Kuzey Kıbrıs Türk Cumhuriyeti (KKTC) Dışişleri Bakanlığı, Güney Kıbrıs Rum Yönetimi'nin Doğu Akdeniz'deki tek taraflı doğalgaz arama faaliyetlerine ilişkin, Rum tarafının, Türk tarafını yok sayarak attığı adımların hiçbirinin kabul edilemeyeceğini bildirdi.
YAZILI AÇIKLAMA YAPILDI
Bakanlıktan yapılan yazılı açıklamada, Rum tarafının, Kıbrıs Türklerinin doğal kaynaklar üzerindeki haklarını gözardı ederek, bugüne kadar yapılan tüm uyarılara rağmen Doğu Akdeniz'deki hidrokarbon faaliyetlerine devam ettiği belirtildi. Rum tarafının, yeni sondaj faaliyetlerine başlamış olmasının geçmişte yapılan hataları tekerrür ettiğini gözler önüne serdiğinin ifade edildiği açıklamada, "Ada'nın ortak sahibi olan Kıbrıs Türk halkının, adanın deniz yetki alanlarında bulunan doğal kaynaklarında eşit ve meşru hakları bulunduğunu bir kez daha hatırlatmakta fayda görmekteyiz." ifadesine yer verildi.

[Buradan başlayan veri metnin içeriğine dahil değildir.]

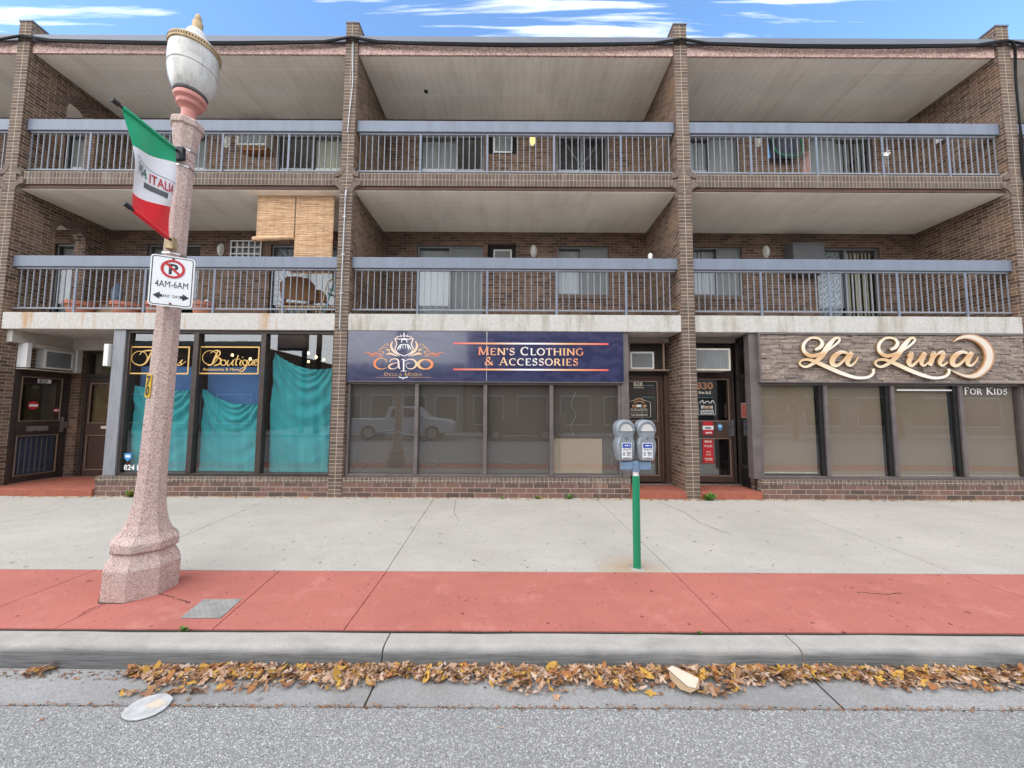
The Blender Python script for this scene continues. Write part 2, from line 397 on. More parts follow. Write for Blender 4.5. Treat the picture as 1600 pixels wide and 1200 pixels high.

"RUM TARAFININ ATTIĞI ADIMLARIN HİÇBİTİ KABUL EDİLEMEZ"
Kıbrıs Türk tarafının, hidrokarbon kaynaklarının araştırılması, çıkarılması ve işletilmesine ilişkin tüm kararların alınmasında eşit söz sahibi olması gerektiğinin vurgulandığı açıklamada, "Rum tarafının, Türk tarafını yok sayarak attığı adımların hiçbiri kabul edilemez." ifadesi vurgulandı.
Açıklamada, şunlar kaydedildi:
"Kıbrıs'ta adil ve kalıcı bir kapsamlı çözümün tesisine dek, Ada etrafındaki doğal kaynaklara ilişkin faaliyetlerin dondurulması veya taraflar arasında belirlenecek iş birliği çerçevesinde yürütülmesi bu aşamada izlenecek en doğru yoldur ancak bu yaklaşıma riayet edilmediği takdirde Kıbrıs Türk tarafının ana vatan ve garantör ülke Türkiye ile istişare halinde, kendi hak ve menfaatlerinin korunması için gerekli tüm tedbirleri alacağını bir kez daha duyurmak isteriz.
Rumların, Kıbrıs Türk tarafını Ada'nın ortak sahibi ve siyasi açıdan eşit ortağı olarak kabul etmeyen yaklaşımını sürdürmesinin Ada'da kalıcı ve kapsamlı bir çözümün tesisine yönelik çabaların önündeki en önemli engeli teşkil ettiği bu vesileyle bir kez daha kanıtlanmıştır. Bu çerçevede, esasen Kıbrıslı Rumların bu değişemeyen zihniyetinin, Ada'da siyasi ortaklık temelinde bir çözümün gelecekte de mümkün olamayacağını bize bir kez daha gösterdiğini, bu itibarla iki devletli bir çözümün müzakeresinin de bir tercih olarak gündeme gelebileceğini vurgulamak isteriz.”